* **THE PROBLEM**: Skip all pictures. Write out the data below from its first line through the line that contains "W, H = 2500, 1407".
+++ RECORDED INFORMATION
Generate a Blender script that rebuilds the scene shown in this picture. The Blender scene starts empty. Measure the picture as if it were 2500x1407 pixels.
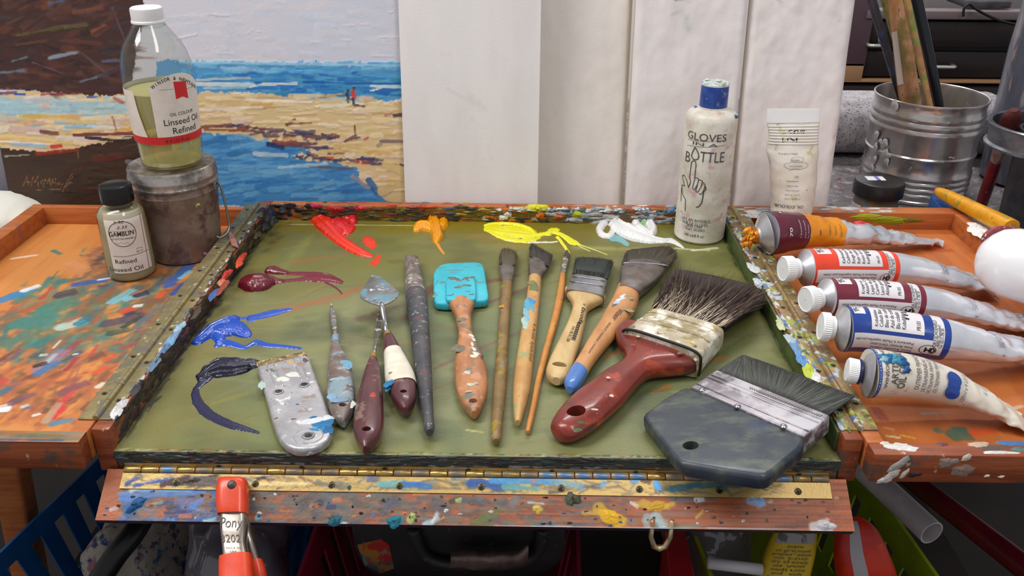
import bpy, bmesh, math, random
import numpy as np
from mathutils import Vector, Matrix, noise as mnoise
rnd = random.Random(7)
SC = bpy.context.scene
COL = SC.collection
W, H = 2500, 1407

# ------------------------------------------------------------------ camera
FOC = 2130.0
CAM = np.array([0.028374, -0.469932, 0.338364])
YAW, PITCH, ROLL = 0.0117315, 0.4670672, 0.0067402
def _basis():
    cy, sy, cp, sp = math.cos(YAW), math.sin(YAW), math.cos(PITCH), math.sin(PITCH)
    f = np.array([-sy*cp, cy*cp, -sp]); r = np.array([cy, sy, 0.0]); u = np.cross(r, f)
    cr, sr = math.cos(ROLL), math.sin(ROLL)
    return cr*r + sr*u, -sr*r + cr*u, f
CR, CU, CF = _basis()
cam_d = bpy.data.cameras.new('camera'); cam = bpy.data.objects.new('camera', cam_d); COL.objects.link(cam)
cam_d.sensor_fit = 'HORIZONTAL'; cam_d.sensor_width = 36.0; cam_d.lens = FOC / W * 36.0
cam_d.clip_start = 0.02; cam_d.clip_end = 50
cam.matrix_world = Matrix(((CR[0], CU[0], -CF[0], CAM[0]), (CR[1], CU[1], -CF[1], CAM[1]),
                           (CR[2], CU[2], -CF[2], CAM[2]), (0, 0, 0, 1)))
SC.camera = cam

# ------------------------------------------------------------------ light and exposure
SC.view_settings.view_transform = 'Standard'; SC.view_settings.look = 'None'
SC.view_settings.gamma = 1.0; SC.view_settings.exposure = 0.0
SC.view_settings.use_curve_mapping = False
world = bpy.data.worlds.new('world'); SC.world = world; world.use_nodes = True
wb = world.node_tree.nodes['Background']
wb.inputs[0].default_value = (0.95, 0.97, 1.0, 1); wb.inputs[1].default_value = 0.42
def area(name, loc, target, sx, sy, power, col):
    d = bpy.data.lights.new(name, 'AREA'); d.shape = 'RECTANGLE'; d.size = sx; d.size_y = sy
    d.energy = power; d.color = col
    o = bpy.data.objects.new(name, d); COL.objects.link(o); o.location = loc
    o.rotation_euler = (Vector(target) - Vector(loc)).to_track_quat('-Z', 'Y').to_euler()
    o['label'] = 'unseen overhead strip light'; o['category'] = 'light'
    return o
area('overhead_light', (-0.85, -0.05, 1.45), (0.0, 0.25, 0), 0.45, 1.2, 20, (1.0, 0.98, 0.95))
area('overhead_light', (0.55, -0.60, 1.75), (0.15, 0.3, 0), 0.35, 1.2, 12, (1.0, 0.98, 0.95))
area('overhead_light', (0.2, 1.75, 2.15), (0.2, 2.6, 0.9), 1.6, 0.4, 70, (1.0, 0.98, 0.95))  # added lamp washing the back wall, so metal reflections get brighter

# ------------------------------------------------------------------ helpers: pixels to planes
def ray(px, py):
    return CAM, CF + (px - W/2)/FOC*CR - (py - H/2)/FOC*CU
def at(px, py, z=None, y=None, x=None, pl=None):
    o, d = ray(px, py)
    if z is not None: t = (z - o[2])/d[2]
    elif y is not None: t = (y - o[1])/d[1]
    elif x is not None: t = (x - o[0])/d[0]
    else:
        P0, n = np.array(pl[0]), np.array(pl[1]); t = ((P0 - o) @ n)/(d @ n)
    return Vector(o + t*d)
def depth(P): return float((np.array(P) - CAM) @ CF)
def pix(P):
    d = np.array(P) - CAM; zc = d @ CF
    return W/2 + FOC*(d @ CR)/zc, H/2 - FOC*(d @ CU)/zc
def hgt(c, ypx):
    lo, hi = -0.2, 0.8
    for _ in range(50):
        m = (lo + hi)/2
        if pix((c[0], c[1], c[2] + m))[1] > ypx: lo = m
        else: hi = m
    return m
def mpp(P): return depth(P)/FOC          # metres per pixel at P

# ------------------------------------------------------------------ helpers: colour and materials
def lin(c):
    c = np.asarray(c, float)/255.0
    return np.where(c <= 0.04045, c/12.92, ((c + 0.055)/1.055)**2.4)
def L4(c): return (*[float(v) for v in lin(c)], 1.0)
MATS = {}
def M(name, col, rough=0.5, metal=0.0, col2=None, nscale=40, lo=0.35, hi=0.65, stretch=(1, 1, 1), detail=4,
      stains=(), bump=0.0, bscale=200, coat=0.0, spec=0.5, sheen=0.0, rot=(0, 0, 0), trans=0.0, ior=1.45, vcol=False, bstretch=None, sss=0.0):
    if name in MATS: return MATS[name]
    m = bpy.data.materials.new(name); m.use_nodes = True; MATS[name] = m
    nt = m.node_tree; N = nt.nodes; Lk = nt.links
    bs = N['Principled BSDF']
    tc = N.new('ShaderNodeTexCoord')
    def nz(scale, st, det=detail, seed=0.0):
        mp = N.new('ShaderNodeMapping'); mp.inputs['Scale'].default_value = st
        mp.inputs['Rotation'].default_value = rot; mp.inputs['Location'].default_value = (seed, seed*0.7, seed*1.3)
        t = N.new('ShaderNodeTexNoise'); t.inputs['Scale'].default_value = scale; t.inputs['Detail'].default_value = det
        t.inputs['Roughness'].default_value = 0.6
        Lk.new(tc.outputs['Object'], mp.inputs[0]); Lk.new(mp.outputs[0], t.inputs['Vector'])
        return t.outputs['Fac']
    def mix(fac, a, b):
        x = N.new('ShaderNodeMix'); x.data_type = 'RGBA'
        for s, v in ((0, fac), (6, a), (7, b)):
            if isinstance(v, bpy.types.NodeSocket): Lk.new(v, x.inputs[s])
            else: x.inputs[s].default_value = v
        return x.outputs[2]
    def ramp(f, a, b):
        r = N.new('ShaderNodeMapRange'); r.inputs[1].default_value = a; r.inputs[2].default_value = b
        r.interpolation_type = 'SMOOTHSTEP'
        Lk.new(f, r.inputs[0]); return r.outputs[0]
    if vcol:
        a = N.new('ShaderNodeAttribute'); a.attribute_name = 'Col'; c = a.outputs['Color']
        if col2 is not None: c = mix(ramp(nz(nscale, stretch), lo, hi), c, L4(col2))
    else:
        c = L4(col)
        if col2 is not None: c = mix(ramp(nz(nscale, stretch), lo, hi), c, L4(col2))
    mt = None
    for i, s in enumerate(stains):
        sc, ns, a, b = s[:4]; st = s[4] if len(s) > 4 else (1, 1, 1)
        f = ramp(nz(ns*1.6, st, 5, 3.1*(i + 1)), a - 0.07, b - 0.045)
        c = mix(f, c, L4(sc))
        if metal > 0.3:
            inv = N.new('ShaderNodeMath'); inv.operation = 'SUBTRACT'; inv.inputs[0].default_value = 1.0; Lk.new(f, inv.inputs[1])
            if mt is None:
                mm = N.new('ShaderNodeMath'); mm.operation = 'MULTIPLY'; mm.inputs[0].default_value = metal; Lk.new(inv.outputs[0], mm.inputs[1])
            else:
                mm = N.new('ShaderNodeMath'); mm.operation = 'MULTIPLY'; Lk.new(mt, mm.inputs[0]); Lk.new(inv.outputs[0], mm.inputs[1])
            mt = mm.outputs[0]
    if isinstance(c, tuple): bs.inputs['Base Color'].default_value = c
    else: Lk.new(c, bs.inputs['Base Color'])
    bs.inputs['Roughness'].default_value = rough; bs.inputs['Metallic'].default_value = metal
    if mt is not None: Lk.new(mt, bs.inputs['Metallic'])
    bs.inputs['Specular IOR Level'].default_value = spec; bs.inputs['IOR'].default_value = ior
    bs.inputs['Coat Weight'].default_value = coat; bs.inputs['Coat Roughness'].default_value = 0.12
    bs.inputs['Transmission Weight'].default_value = trans
    if sss: bs.inputs['Subsurface Weight'].default_value = sss; bs.inputs['Subsurface Radius'].default_value = (0.004, 0.003, 0.003)
    if bump:
        b = N.new('ShaderNodeBump'); b.inputs['Strength'].default_value = min(1.0, bump); b.inputs['Distance'].default_value = 0.0006*max(1.0, bump)
        Lk.new(nz(bscale, bstretch or stretch, 5, 1.7), b.inputs['Height']); Lk.new(b.outputs[0], bs.inputs['Normal'])
    return m
def GLASS(name, tint=(255, 255, 255), rough=0.05, amount=1.0, milky=None, milk=0.0, refl=1.0):
    if name in MATS: return MATS[name]
    m = bpy.data.materials.new(name); m.use_nodes = True; MATS[name] = m
    nt = m.node_tree; N = nt.nodes; Lk = nt.links; N.remove(N['Principled BSDF']); out = N['Material Output']
    tr = N.new('ShaderNodeBsdfTransparent'); tr.inputs[0].default_value = L4(tint)
    gl = N.new('ShaderNodeBsdfGlossy'); gl.inputs['Roughness'].default_value = rough
    lw = N.new('ShaderNodeLayerWeight'); lw.inputs[0].default_value = 0.5
    pw = N.new('ShaderNodeMath'); pw.operation = 'POWER'; pw.inputs[1].default_value = 4.0; Lk.new(lw.outputs['Facing'], pw.inputs[0])
    mu = N.new('ShaderNodeMath'); mu.operation = 'MULTIPLY_ADD'; mu.inputs[1].default_value = 0.45*refl; mu.inputs[2].default_value = 0.045*refl; Lk.new(pw.outputs[0], mu.inputs[0])
    mx = N.new('ShaderNodeMixShader'); Lk.new(mu.outputs[0], mx.inputs[0]); Lk.new(tr.outputs[0], mx.inputs[1]); Lk.new(gl.outputs[0], mx.inputs[2])
    last = mx.outputs[0]
    if milky is not None:
        df = N.new('ShaderNodeBsdfDiffuse'); df.inputs[0].default_value = L4(milky)
        m2 = N.new('ShaderNodeMixShader'); m2.inputs[0].default_value = milk
        Lk.new(last, m2.inputs[1]); Lk.new(df.outputs[0], m2.inputs[2]); last = m2.outputs[0]
    Lk.new(last, out.inputs[0]); return m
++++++
* **TASK RESULT**:
Generate a Blender script that rebuilds the scene shown in this picture. The Blender scene starts empty. Measure the picture as if it were 2500x1407 pixels.
import bpy, bmesh, math, random
import numpy as np
from mathutils import Vector, Matrix, noise as mnoise
rnd = random.Random(7)
SC = bpy.context.scene
COL = SC.collection
W, H = 2500, 1407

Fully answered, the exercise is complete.